A third emergency bill incorporates some elements of another recently-introduced Brooke Pinto bill that would require the city’s Office of Unified Communications (which handles 911 calls) to be more transparent about errors. Under the emergency legislation, OUC would have to post information about errors, staffing levels, and dropped calls on a monthly basis. It would also require the agency to post data on the number of 911 calls that it’s diverting to alternative responses.
Tensions over how to respond to rising crime
The emergency legislation came after a violent long weekend in the District, with four fatal shootings on the July 4 holiday alone. Early Wednesday morning, nine people were wounded by gunfire at a single July 4 celebration in Northeast D.C.; the youngest victim was 10 years old. Police say all are expected to survive the shooting.
But amid agreement that the status quo is unacceptable, D.C. leaders and lawmakers are clashing over solutions.

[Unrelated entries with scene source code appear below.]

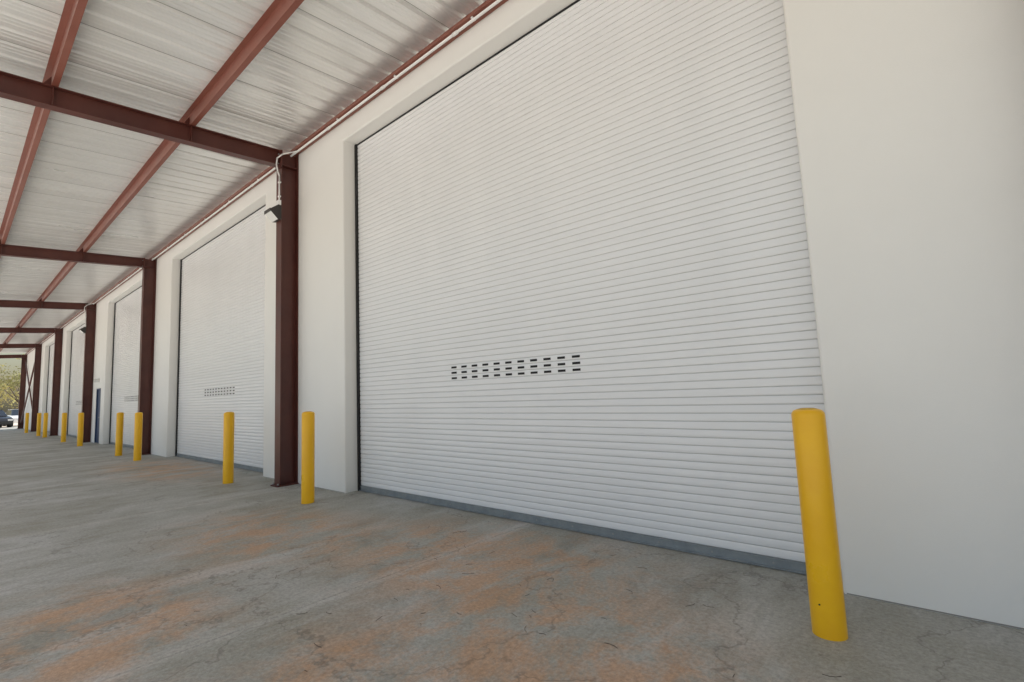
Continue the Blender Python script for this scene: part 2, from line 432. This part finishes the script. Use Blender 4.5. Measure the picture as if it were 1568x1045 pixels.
# ------------------------------------------------------------------ trees
def tree(x,y,h,leafm):
    e=empty('deciduous_tree',(x,y,-.06))
    bm=bmesh.new(); th=h*.5
    cyl(bm,(0,0,0),(0.1,0,th),.22,8,0,.1)
    tips=[]
    for i in range(9):
        a=random.uniform(0,6.28); z0=random.uniform(.35,.95)*th; L=random.uniform(.2,.38)*h
        p1=Vector((math.cos(a)*L*.7,math.sin(a)*L*.7,z0+L*.8)); cyl(bm,(0,0,z0),p1,.08,6,0,.03); tips.append(p1)
    mkobj('trunk',bm,M['bark'],e)
    bm=bmesh.new()
    tips+= [Vector((0,0,h*.8)),Vector((.4,-.6,h*.65))]
    for tp in tips:
        for c in range(5):
            cc=tp+Vector((random.gauss(0,.09*h),random.gauss(0,.09*h),random.gauss(0,.07*h)))
            R=random.uniform(.5,1.1)
            for k in range(22):
                p=cc+Vector((random.gauss(0,R*.5),random.gauss(0,R*.5),random.gauss(0,R*.4)))
                u=Vector((random.gauss(0,1),random.gauss(0,1),random.gauss(0,1))).normalized()
                v=u.orthogonal().normalized(); s=random.uniform(.08,.17)
                bm.faces.new([bm.verts.new(p+u*s),bm.verts.new(p+v*s*.6),bm.verts.new(p-u*s),bm.verts.new(p-v*s*.6)])
    mkobj('crown',bm,leafm,e)
for (x,y,h,lm) in ((-84,1.5,7,'leaf'),(-88,6.0,8,'leaf2'),(-95,3.5,8.5,'leaf'),(-92,-2,11,'leaf'),(-102,8,10,'leaf'),(-104,0,12,'leaf'),(-98,13,12,'leaf'),(-90,-9,10,'leaf')):
    tree(x,y,h,M[lm])

# ------------------------------------------------------------------ light
wd=bpy.data.worlds.new("World"); scene.world=wd; wd.use_nodes=True
nt=wd.node_tree; bg=nt.nodes['Background']; sky=nt.nodes.new('ShaderNodeTexSky')
sky.sky_type='NISHITA'; sky.sun_disc=False
EL,AZ=math.radians(72),math.radians(8)
tosun=Vector((math.sin(AZ)*math.cos(EL),-math.cos(AZ)*math.cos(EL),math.sin(EL)))
sky.sun_elevation=EL
sky.sun_rotation=math.atan2(tosun.x,tosun.y)
sky.air_density=1.6; sky.dust_density=3.0; sky.ozone_density=2.0
nt.links.new(sky.outputs[0],bg.inputs[0]); bg.inputs[1].default_value=0.15
sd=bpy.data.lights.new('sun','SUN'); sd.energy=5; sd.angle=math.radians(.5); sd.color=(1,.965,.905)
so=bpy.data.objects.new('sun',sd); scene.collection.objects.link(so)
so.rotation_euler=(-tosun).to_track_quat('-Z','Y').to_euler(); so.location=(0,-20,30)

# ------------------------------------------------------------------ camera
cd=bpy.data.cameras.new('camera'); cam=bpy.data.objects.new('camera',cd); scene.collection.objects.link(cam)
cd.sensor_width=36; cd.lens=751/1568*36; cd.clip_end=2000; cd.clip_start=.05
R=Vector((.7516,.6583,-.0408)); D=Vector((-.0964,.0480,-.9942)); F=Vector((-.6525,.7511,.0993))
mat=Matrix((R,-D,-F)).transposed()
cam.rotation_euler=mat.to_quaternion().normalized().to_euler(); cam.location=(0,0,H)
scene.camera=cam
scene.view_settings.view_transform='Standard'; scene.view_settings.look='None'; scene.view_settings.exposure=0
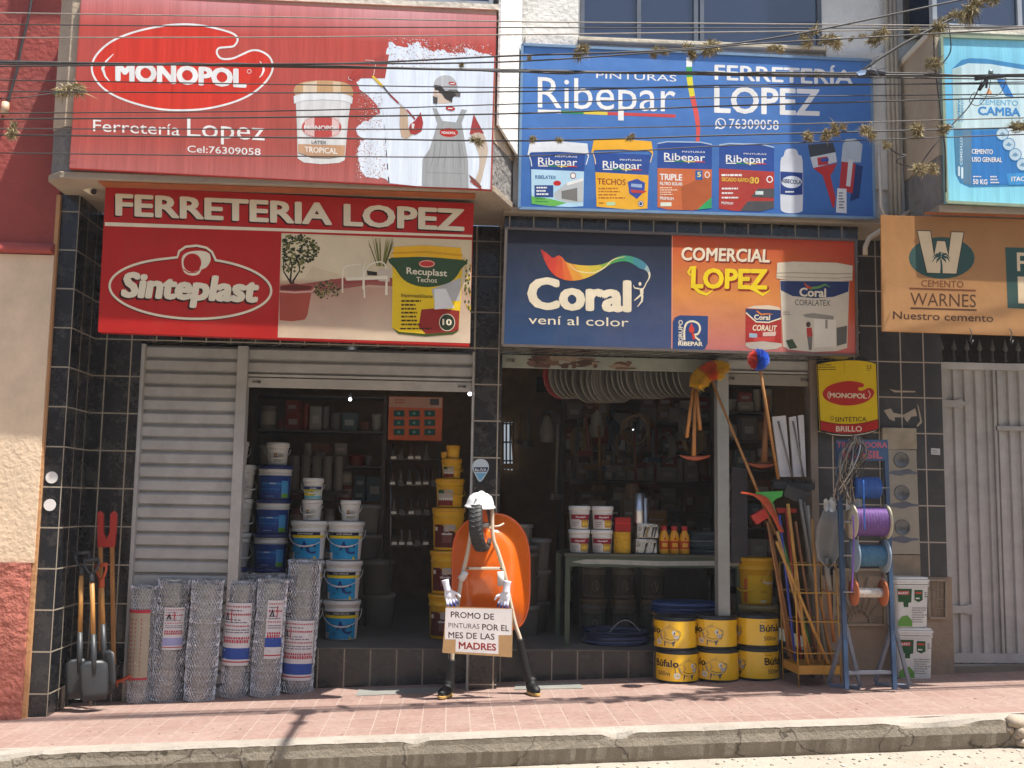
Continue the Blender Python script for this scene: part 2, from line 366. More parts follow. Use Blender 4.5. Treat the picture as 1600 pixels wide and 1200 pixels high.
def pebbles():
    mb = MB(); rg = random.Random(5)
    for _ in range(900):
        x = rg.uniform(-5, 6); y = KY0-.02-abs(rg.gauss(0, .5)); s = rg.uniform(.003, .012)
        mb.M = Matrix.Translation((x, y, gz(x)-.205+s*.3)) @ Matrix.Rotation(rg.uniform(0, 6), 4, 'Z') @ Matrix.Diagonal((s*1.4, s, s*.6, 1))
        c = rg.choice([(.5, .43, .34), (.35, .3, .24), (.6, .55, .47), (.25, .22, .18)])
        mb.lathe([(0, -1), (.8, -.5), (1, .2), (.5, .8), (0, 1)], 6, c)
    for _ in range(260):
        x = rg.uniform(-3.4, 5); y = rg.uniform(KY1, -.1); s = rg.uniform(.002, .007)
        mb.M = Matrix.Translation((x, y, gz(x)+s*.3)) @ Matrix.Rotation(rg.uniform(0, 6), 4, 'Z') @ Matrix.Diagonal((s*1.6, s, s*.4, 1)); mb.lathe([(0, -1), (1, 0), (0, 1)], 5, rg.choice([(.3, .24, .16), (.5, .44, .36), (.18, .13, .08), (.6, .56, .5)]))
    mb.M = None; tag(mb.build('gravel', MATTE), kind='stuff')
pebbles()
def rubble():
    rg = random.Random(9)
    for k, (px, py, s) in enumerate([(1585, 1128, .055), (1594, 1146, .05), (1578, 1140, .03), (1597, 1160, .045), (1589, 1150, .03)]):
        p = W(px, py, KY0+.01); mb = MB((.36, .29, .22)); mb.sph((0, 0, 0), (s*1.2, s, s*.8), 9)
        mb.v = [v*rg.uniform(.8, 1.15) for v in mb.v]
        o = mb.build('stone', MATTE); o.location = p; o.rotation_euler = (rg.random(), rg.random(), rg.random())
        tag(o, 'rough broken stone in the crumbled right end of the kerb', 'stone', 'stones in the broken kerb')
rubble()

# ------------------------------------------------------------ neighbour on the left
ZB = Z(100, 304.5, -.55)                     # underside of the overhanging bays
PX0, PX1 = X(84, 500, -.55), X(113, 500, -.55)
nb = thing('neighbour_house', 'red and cream plastered house at the left edge with rough red stucco foot', 'house', (PX0-.3, -.6, gz(PX0)))
o_ = nb.location.copy()
zr, zc = Z(40, 398, -.57), Z(40, 879, -.57)
mb = MB(H('96413A')); mb.box(-9, PX0-.012, -.57, 0, zr, 9); mb.build('upper_wall', WALLM, nb, o_)
mb = MB(H('DCC2A4')); mb.box(-9, PX0-.012, -.60, 0, zc, zr-.005); mb.build('cream_wall', WALLM, nb, o_)
mb = MB(H('AE6656')); mb.hexa([(-9, -.63, -.6), (PX0-.03, -.63, -.6), (PX0-.03, 0, -.6), (-9, 0, -.6)], [(-9, -.62, zc-.004), (PX0-.03, -.62, zc-.004), (PX0-.03, 0, zc-.004), (-9, 0, zc-.004)]); mb.build('stucco_plinth', STUCCO, nb, o_)
mb = MB(H('A44A42')); mb.prism([(-9, -.575, zr+.001), (-9, -.66, zr+.015), (-9, -.65, zr+.05), (-9, -.575, zr+.10)], (9+PX0-.015, 0, 0)); mb.build('ledge', WALLM, nb, o_, bevel=.01)
mb = MB(H('B98A5E')); mb.box(PX0-.028, PX0+.002, -.585, .1, -.5, ZB-.01); mb.build('mortar_joint', WALLM, nb, o_)
cb = thing('loose_cable', 'loose dark cable with a pale end hanging down the red upper wall at far left', 'cable', W(10, 205, -.62))
mb = MB((.035, .03, .03)); mb.tube(cat_rom([tuple(W(x, y, -.62)) for x, y in ((52, -20), (44, 30), (33, 75), (28, 105), (18, 140), (10, 170))], 5, False), .011, 7); mb.build('flex', RUBBER, cb, cb.location)
mb = MB(H('C8A88A')); mb.cyl(W(9, 160, -.62), W(7, 178, -.62), .028, .032, 12); mb.build('lamp_socket', PLAS, cb, cb.location)

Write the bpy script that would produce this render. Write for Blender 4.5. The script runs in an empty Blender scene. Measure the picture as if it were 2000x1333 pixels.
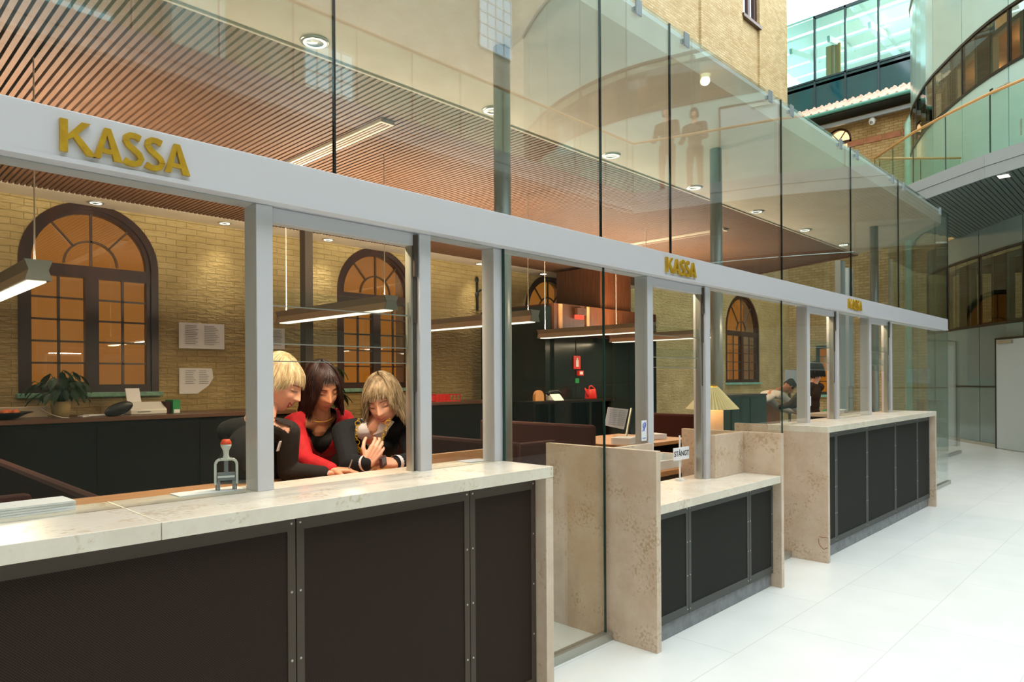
import bpy, bmesh, math, random
from mathutils import Vector, Matrix
random.seed(7)
S = bpy.context.scene
COL = S.collection
PI = math.pi
# ------------------------------------------------------------------ camera, world, exposure
cam = bpy.data.cameras.new('camera'); co = bpy.data.objects.new('camera', cam); COL.objects.link(co)
cam.sensor_width = 36.0; cam.lens = 1350.45 / 2000 * 36.0
cam.shift_y = (742.15 - 666.5) / 2000.0
cam.clip_start = 0.05; cam.clip_end = 200
YAW, ROLL = 0.7716, 0.006
fw = Vector((math.cos(YAW), math.sin(YAW), 0)); rt = Vector((math.sin(YAW), -math.cos(YAW), 0)); up = Vector((0, 0, 1))
M = Matrix((rt, up, -fw)).transposed().to_4x4()
co.matrix_world = Matrix.Translation((0, 0, 1.5)) @ M @ Matrix.Rotation(-ROLL, 4, 'Z')
S.camera = co
S.view_settings.view_transform = 'Standard'
S.view_settings.look = 'None'
S.view_settings.exposure = 0.2
S.view_settings.gamma = 1
W = bpy.data.worlds.new('sky'); S.world = W; W.use_nodes = True
bg = W.node_tree.nodes['Background']; bg.inputs[0].default_value = (0.91, 0.965, 1.0, 1); bg.inputs[1].default_value = 4.0
S.cycles.max_bounces = 8; S.cycles.transparent_max_bounces = 24
S.cycles.diffuse_bounces = 4; S.cycles.glossy_bounces = 4
S.cycles.sample_clamp_indirect = 4.0
S.cycles.use_denoising = True

# ------------------------------------------------------------------ materials
def lin(h):
    if isinstance(h, str):
        c = [int(h[i:i + 2], 16) / 255 for i in (0, 2, 4)]
        return tuple((x / 12.92 if x <= 0.04045 else ((x + 0.055) / 1.055) ** 2.4) for x in c) + (1,)
    return tuple(h) + (1,)

def nn(nt, t, **k):
    n = nt.nodes.new(t)
    for a, b in k.items(): setattr(n, a, b)
    return n

def mat(name, c, rough=0.5, metal=0.0, c2=None, ns=8.0, bump=0.0, bs=None, stretch=(1, 1, 1), lo=0.35, hi=0.65, spec=0.5, coat=0.0, sss=0.0, detail=4):
    m = bpy.data.materials.new(name); m.use_nodes = True; nt = m.node_tree; p = nt.nodes['Principled BSDF']
    p.inputs['Base Color'].default_value = lin(c); p.inputs['Roughness'].default_value = rough; p.inputs['Metallic'].default_value = metal
    p.inputs['Specular IOR Level'].default_value = spec; p.inputs['Coat Weight'].default_value = coat
    if sss: p.inputs['Subsurface Weight'].default_value = sss; p.inputs['Subsurface Radius'].default_value = (0.02, 0.008, 0.004)
    if c2 or bump:
        tc = nn(nt, 'ShaderNodeTexCoord'); mp = nn(nt, 'ShaderNodeMapping'); mp.inputs['Scale'].default_value = stretch
        nt.links.new(tc.outputs['Object'], mp.inputs[0])
    if c2:
        n = nn(nt, 'ShaderNodeTexNoise'); n.inputs['Scale'].default_value = ns; n.inputs['Detail'].default_value = detail
        r = nn(nt, 'ShaderNodeValToRGB'); r.color_ramp.elements[0].position = lo; r.color_ramp.elements[1].position = hi
        r.color_ramp.elements[0].color = lin(c); r.color_ramp.elements[1].color = lin(c2)
        nt.links.new(mp.outputs[0], n.inputs['Vector']); nt.links.new(n.outputs[0], r.inputs[0]); nt.links.new(r.outputs[0], p.inputs['Base Color'])
    if bump:
        n = nn(nt, 'ShaderNodeTexNoise'); n.inputs['Scale'].default_value = bs or ns; n.inputs['Detail'].default_value = 5
        b = nn(nt, 'ShaderNodeBump'); b.inputs['Strength'].default_value = bump; b.inputs['Distance'].default_value = 0.02
        nt.links.new(mp.outputs[0], n.inputs['Vector']); nt.links.new(n.outputs[0], b.inputs['Height']); nt.links.new(b.outputs[0], p.inputs['Normal'])
    return m

def emis(name, c, s):
    m = bpy.data.materials.new(name); m.use_nodes = True; nt = m.node_tree
    nt.nodes.remove(nt.nodes['Principled BSDF']); e = nn(nt, 'ShaderNodeEmission'); e.inputs[0].default_value = lin(c); e.inputs[1].default_value = s
    nt.links.new(e.outputs[0], nt.nodes['Material Output'].inputs[0]); return m

def glass(name, tint, ior=1.5, k=1.8, rough=0.0, refl=(1, 1, 1)):
    m = bpy.data.materials.new(name); m.use_nodes = True; nt = m.node_tree
    nt.nodes.remove(nt.nodes['Principled BSDF'])
    t = nn(nt, 'ShaderNodeBsdfTransparent'); t.inputs[0].default_value = lin(tint)
    g = nn(nt, 'ShaderNodeBsdfGlossy'); g.inputs['Roughness'].default_value = rough; g.inputs['Color'].default_value = lin(refl)
    lw = nn(nt, 'ShaderNodeLayerWeight'); lw.inputs['Blend'].default_value = 0.5
    pw = nn(nt, 'ShaderNodeMath', operation='POWER'); pw.inputs[1].default_value = 5.0; nt.links.new(lw.outputs['Facing'], pw.inputs[0])
    r0 = ((ior - 1) / (ior + 1)) ** 2 * k
    mu = nn(nt, 'ShaderNodeMath', operation='MULTIPLY_ADD', use_clamp=True); mu.inputs[1].default_value = 1 - r0; mu.inputs[2].default_value = r0
    mx = nn(nt, 'ShaderNodeMixShader')
    nt.links.new(pw.outputs[0], mu.inputs[0]); nt.links.new(mu.outputs[0], mx.inputs[0])
    nt.links.new(t.outputs[0], mx.inputs[1]); nt.links.new(g.outputs[0], mx.inputs[2]); nt.links.new(mx.outputs[0], nt.nodes['Material Output'].inputs[0])
    return m

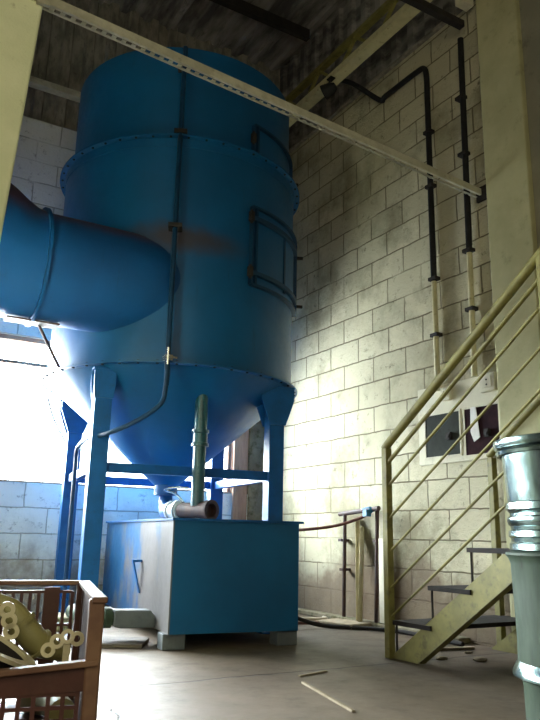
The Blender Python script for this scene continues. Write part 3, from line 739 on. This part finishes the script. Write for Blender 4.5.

Bowser thinks her crime bill will make a difference — but during last week’s hearing, some councilmembers were critical of her proposals and argued they might be counterproductive. Ward 1 Councilmember Brianne Nadeau called the legislation “simplistic, unserious, and performative,” arguing that its strategies had “been tried in the ‘80s, ‘90s, and 2000s, and they didn’t work then.”
And Ward 4 Councilmember Janeese Lewis George, a former youth prosecutor, argued that if Bowser wanted to address crime in the short-term, she would be better off focusing on training police officers to make more effective, constitutional arrests and addressing failures at the city’s crime lab that prosecutors say have made charging certain cases, including gun-related cases, more difficult.
Bowser and other members of her administration have repeatedly pushed back against advocates who have characterized the bill as a return to failed “tough on crime” policies, instead framing it as a package of common sense adjustments in response to rising crime.
“I don’t want to give anybody the impression that I want any person to go to jail that doesn’t deserve it. I also believe that every person is presumed innocent until proven guilty, and they get a fair trial,” Bowser said Thursday. “But I believe too that if you used a gun… and you walk out the next day with no consequence whatsoever, we are not going to drive down crime. That’s true for juveniles who are acting like adults, and that’s true for adults.”
This story was updated with a comment from D.C. Attorney General Brian Schwalb.